Taxpayers may elect to forego an NOL carryback in favor of a carryforward (for 20 years).  However, if a taxpayer elects not to carry a net operating loss back to offset income in prior years, the taxpayer will be limited to a carryforward of the NOL. 

The TCJA and The Impact on Farm NOLs

For tax years beginning before 2018, in which an individual taxpayer receives farm subsidies (essentially limited to CCC loans), farming losses were limited to the greater of $300,000 (married filing jointly) or the taxpayer’s total net farm income for the prior five taxable years.

An excess business loss for the taxable year is the excess of aggregate deductions of the taxpayer attributable to trades or businesses of the taxpayer (determined without regard to the limitation of the provision), over the sum of aggregate gross income or gain of the taxpayer plus a threshold amount.  The NOL carried over from other years may not be used in calculating the NOL for the year in question.  In addition, capital losses may not exceed capital gains.  Non-business capital losses may not exceed non-business capital gains, even though there may be an excess of business capital gains over business capital losses.  In addition, no deduction may be claimed for a personal exemption or exemption for dependents, and non-business deductions (either itemized deductions or the zero-bracket amount) may not exceed non-business income. Deductions may be lost for the office in the home, IRA contribution and health insurance costs.

The TCJA made changes to how farmers can treat NOLs.  For tax years beginning after 2017 and before 2026), a farm taxpayer is limited to carrying back up to $500,000 (MFJ) of NOLs. NOLs exceeding the threshold must be carried forward as part of the NOL carryover to the following year.  For tax years beginning before 2018, farm losses and NOLs were unlimited unless the farmer received a loan from the CCC.  In that case, as noted above, farm losses were limited to the greater of $300,000 or net profits over the immediately previous five years with any excess losses carried forward to the next year on Schedule F (or related Form). 

Also, under the TCJA, for tax years beginning after December 31, 2017, NOLs can only offset 80 percent of taxable income (the former rule allowed a 100 percent offset).  In addition, effective for tax years ending after December 31, 2017, NOLs can no longer be carried back five years (for farmers) or two years (for non-farmers). This effective date provision has an immediate impact on any farm corporation that has a fiscal year ending in 2018 insomuch as the corporation will not be allowed to carry back an NOL for five years.  Instead, the NOL can only be carried back two years.  All other corporate taxpayers can only carry an NOL forward.

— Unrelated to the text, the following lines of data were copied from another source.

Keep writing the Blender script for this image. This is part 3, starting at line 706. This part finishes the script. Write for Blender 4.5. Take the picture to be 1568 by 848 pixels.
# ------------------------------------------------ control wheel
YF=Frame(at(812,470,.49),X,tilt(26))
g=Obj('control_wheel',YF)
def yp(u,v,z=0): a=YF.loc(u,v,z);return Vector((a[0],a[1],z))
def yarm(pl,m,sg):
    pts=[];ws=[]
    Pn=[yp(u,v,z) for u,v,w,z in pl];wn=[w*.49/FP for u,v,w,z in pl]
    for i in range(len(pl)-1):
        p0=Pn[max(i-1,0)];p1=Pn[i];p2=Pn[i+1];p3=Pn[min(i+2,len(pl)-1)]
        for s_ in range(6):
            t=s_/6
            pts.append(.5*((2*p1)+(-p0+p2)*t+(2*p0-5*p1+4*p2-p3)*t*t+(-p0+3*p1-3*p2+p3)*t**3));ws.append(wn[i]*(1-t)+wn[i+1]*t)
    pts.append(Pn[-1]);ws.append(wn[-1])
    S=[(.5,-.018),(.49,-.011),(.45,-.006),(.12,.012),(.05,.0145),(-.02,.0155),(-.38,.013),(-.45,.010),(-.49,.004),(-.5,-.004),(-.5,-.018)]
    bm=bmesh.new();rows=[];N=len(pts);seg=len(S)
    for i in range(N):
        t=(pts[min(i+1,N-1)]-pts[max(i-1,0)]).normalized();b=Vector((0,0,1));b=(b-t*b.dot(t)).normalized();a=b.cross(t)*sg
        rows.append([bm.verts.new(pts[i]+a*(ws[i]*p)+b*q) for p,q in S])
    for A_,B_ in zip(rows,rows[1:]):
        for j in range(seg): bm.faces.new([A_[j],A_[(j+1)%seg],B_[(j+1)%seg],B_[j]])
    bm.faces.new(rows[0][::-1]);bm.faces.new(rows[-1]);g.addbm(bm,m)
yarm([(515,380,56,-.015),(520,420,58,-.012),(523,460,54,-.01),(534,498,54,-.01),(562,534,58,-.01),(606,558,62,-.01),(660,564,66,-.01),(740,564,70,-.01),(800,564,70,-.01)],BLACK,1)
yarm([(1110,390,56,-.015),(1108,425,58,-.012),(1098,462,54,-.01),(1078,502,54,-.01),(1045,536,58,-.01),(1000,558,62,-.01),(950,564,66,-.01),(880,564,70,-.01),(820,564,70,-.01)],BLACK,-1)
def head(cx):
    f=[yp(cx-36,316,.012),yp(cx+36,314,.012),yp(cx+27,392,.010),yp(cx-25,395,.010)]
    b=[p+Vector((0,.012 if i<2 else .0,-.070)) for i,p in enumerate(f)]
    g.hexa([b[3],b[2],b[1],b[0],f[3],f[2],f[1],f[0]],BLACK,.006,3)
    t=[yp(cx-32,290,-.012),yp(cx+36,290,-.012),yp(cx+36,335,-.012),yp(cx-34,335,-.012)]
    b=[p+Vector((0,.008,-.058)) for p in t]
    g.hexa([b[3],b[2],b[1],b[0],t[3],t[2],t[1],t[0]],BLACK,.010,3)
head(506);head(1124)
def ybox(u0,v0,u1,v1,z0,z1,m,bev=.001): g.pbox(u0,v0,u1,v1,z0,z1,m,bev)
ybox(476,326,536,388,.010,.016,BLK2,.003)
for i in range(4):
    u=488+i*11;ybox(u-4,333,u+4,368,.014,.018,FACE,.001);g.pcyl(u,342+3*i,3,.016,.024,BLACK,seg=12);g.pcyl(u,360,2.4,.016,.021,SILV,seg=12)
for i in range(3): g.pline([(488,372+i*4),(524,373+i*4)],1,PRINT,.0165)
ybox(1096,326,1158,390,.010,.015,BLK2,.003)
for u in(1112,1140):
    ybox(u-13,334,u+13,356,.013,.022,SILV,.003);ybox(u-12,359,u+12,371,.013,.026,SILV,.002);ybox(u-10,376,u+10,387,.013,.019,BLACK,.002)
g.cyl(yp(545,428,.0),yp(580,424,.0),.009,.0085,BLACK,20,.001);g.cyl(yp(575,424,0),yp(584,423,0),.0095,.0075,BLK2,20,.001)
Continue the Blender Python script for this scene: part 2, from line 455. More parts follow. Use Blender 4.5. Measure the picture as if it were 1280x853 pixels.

Instead, under the TCJA, farmer NOLs can only be carried back two years and all others must be carried forward.  NOLs that are carried back can only offset 80 percent of taxable income.   However, NOLs that are carried forward will not expire after 20 years (as they did under prior law).  Similar to the carryback rule, NOLs that are carried forward can only offset

In the case of a partnership or S corporation, the TCJA applies the NOL rules at the partner or shareholder level.  Each partner’s distributive share and each S corporation shareholder’s pro rata share of items of income, gain, deduction, or loss of the partnership or S corporation are taken into account in applying the limitation under the provision for the taxable year of the partner or S corporation shareholder. 

Marital Status Changes

There are additional rules that apply if a taxpayer’s marital status is not the same for all years involved with a NOL carryback/carryforward.  In that case, only the spouse who had the loss can claim the NOL deduction.  On a joint return, the NOL carryback deduction is limited to the income of the spouse with the loss.  Also, the refund for a divorced person claiming a NOL carryback against a joint return with a former spouse cannot be more than the taxpayer’s contribution to taxes paid on the joint return.  The tax Code sets forth a step-by-step procedure to be used in calculating the portion of joint liability allocated to the taxpayer with the NOL carryback.

Change in Filing Status

Special rules also apply in calculating NOL carrybacks/carryforwards for couples who are married to each other throughout the subject NOL years, but who use a mix of MFJ and MFS filing statuses on returns in the carryback or carryforward years.

NOLs and Death

A NOL that has been carried forward is deductible on a decedent’s final income tax return.  It cannot be carried over to a decedent’s estate.  Also, an NOL of a decedent cannot be carried over to subsequent years by a surviving spouse.

Conclusion

Just because the farming business loses money doesn't mean that there isn't a tax benefit that can be taken advantage of to soften the blow.  That's where the NOL rules come into play.